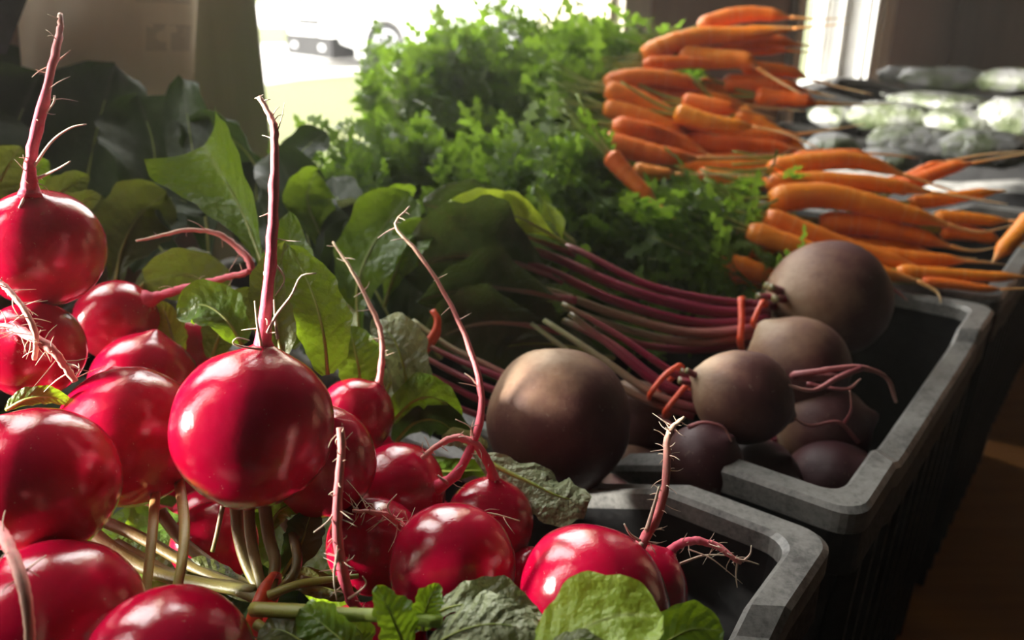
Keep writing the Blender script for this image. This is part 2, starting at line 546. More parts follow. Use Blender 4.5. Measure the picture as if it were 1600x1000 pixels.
window(1, w1a, w1b, 'trim', 0.07)
window(2, w2a, w2b, 'trim', 0.085)
window(4, OPEN[1][0], OPEN[1][1], 'trim', 0.05, SILL=1.26)
wo = window(3, w3a, w3b, 'white_trim', 0.05)
boxes('sash_stile', [((w3b - 0.055, YW + 0.05, SILL), (w3b - 0.012, YW + 0.09, HEAD))], 'white_trim', wo, bevel=0.004)
boxes('sash_stile', [((w3b - 0.09, YW + 0.09, SILL), (w3b - 0.05, YW + 0.12, HEAD))], 'white_trim', wo, bevel=0.004)
boxes('sash_rail', [((w3a + 0.012, YW + 0.05, SILL), (w3b - 0.055, YW + 0.09, SILL + 0.04))], 'white_trim', wo, bevel=0.004)
struct(boxes('trim_1', [((w3b + 0.05, YW - 0.03, SILL - 0.2), (w3b + 0.16, YW, HEAD + 0.05))], 'trim', bevel=0.003))

for a, b, sl in OPEN:                               # light portals in the three openings
    ld = bpy.data.lights.new('window_daylight', 'AREA')
    ld.shape = 'RECTANGLE'
    ld.size, ld.size_y = b - a, HEAD - sl
    ld.cycles.is_portal = True
    lo = bpy.data.objects.new('window_daylight', ld)
    COL.objects.link(lo)
    lo.location = Lc((a + b) / 2, YW + WT + 0.01, (sl + HEAD) / 2)
    lo.rotation_euler = E2.to_track_quat('Z', 'Y').to_euler()

# table
tb = thing('market_table', 'long orange brown wooden table under the row of black crates', 'table', Lc(0.6, 0.2, 0))
boxes('table_top', [((-0.75, -0.075, TABLE_Z - 0.03), (2.2, YW - 0.04, TABLE_Z))], 'table', tb, bevel=0.004)
boxes('apron', [((-0.7, -0.045, TABLE_Z - 0.11), (2.15, -0.02, TABLE_Z - 0.03))], 'table', tb)
for lx in (-0.68, 0.7, 2.08):
    for ly in (-0.03, YW - 0.1):
        boxes('leg', [((lx, ly, 0), (lx + 0.06, ly + 0.06, TABLE_Z - 0.03))], 'table', tb)

# ------------------------------------------------------------------ outside
GZ = CAM.z - 1.5
def ground(name, pts, z, mat, th=0.02):
    n = len(pts)
    V = [Vector((p[0], p[1], z)) for p in pts] + [Vector((p[0], p[1], z - th)) for p in pts]
    Fc = [tuple(range(n)), tuple(range(2 * n - 1, n - 1, -1))] + [(i, n + i, n + (i + 1) % n, (i + 1) % n) for i in range(n)]
    return struct(mesh_obj(name, V, Fc, mat, smooth=False))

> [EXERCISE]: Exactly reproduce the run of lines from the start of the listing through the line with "lo.rotation_euler = E2.to_track_quat('Z', 'Y').to_euler()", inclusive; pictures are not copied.

> [TASK ANSWER]:
Keep writing the Blender script for this image. This is part 2, starting at line 546. More parts follow. Use Blender 4.5. Measure the picture as if it were 1600x1000 pixels.
window(1, w1a, w1b, 'trim', 0.07)
window(2, w2a, w2b, 'trim', 0.085)
window(4, OPEN[1][0], OPEN[1][1], 'trim', 0.05, SILL=1.26)
wo = window(3, w3a, w3b, 'white_trim', 0.05)
boxes('sash_stile', [((w3b - 0.055, YW + 0.05, SILL), (w3b - 0.012, YW + 0.09, HEAD))], 'white_trim', wo, bevel=0.004)
boxes('sash_stile', [((w3b - 0.09, YW + 0.09, SILL), (w3b - 0.05, YW + 0.12, HEAD))], 'white_trim', wo, bevel=0.004)
boxes('sash_rail', [((w3a + 0.012, YW + 0.05, SILL), (w3b - 0.055, YW + 0.09, SILL + 0.04))], 'white_trim', wo, bevel=0.004)
struct(boxes('trim_1', [((w3b + 0.05, YW - 0.03, SILL - 0.2), (w3b + 0.16, YW, HEAD + 0.05))], 'trim', bevel=0.003))

for a, b, sl in OPEN:                               # light portals in the three openings
    ld = bpy.data.lights.new('window_daylight', 'AREA')
    ld.shape = 'RECTANGLE'
    ld.size, ld.size_y = b - a, HEAD - sl
    ld.cycles.is_portal = True
    lo = bpy.data.objects.new('window_daylight', ld)
    COL.objects.link(lo)
    lo.location = Lc((a + b) / 2, YW + WT + 0.01, (sl + HEAD) / 2)
    lo.rotation_euler = E2.to_track_quat('Z', 'Y').to_euler()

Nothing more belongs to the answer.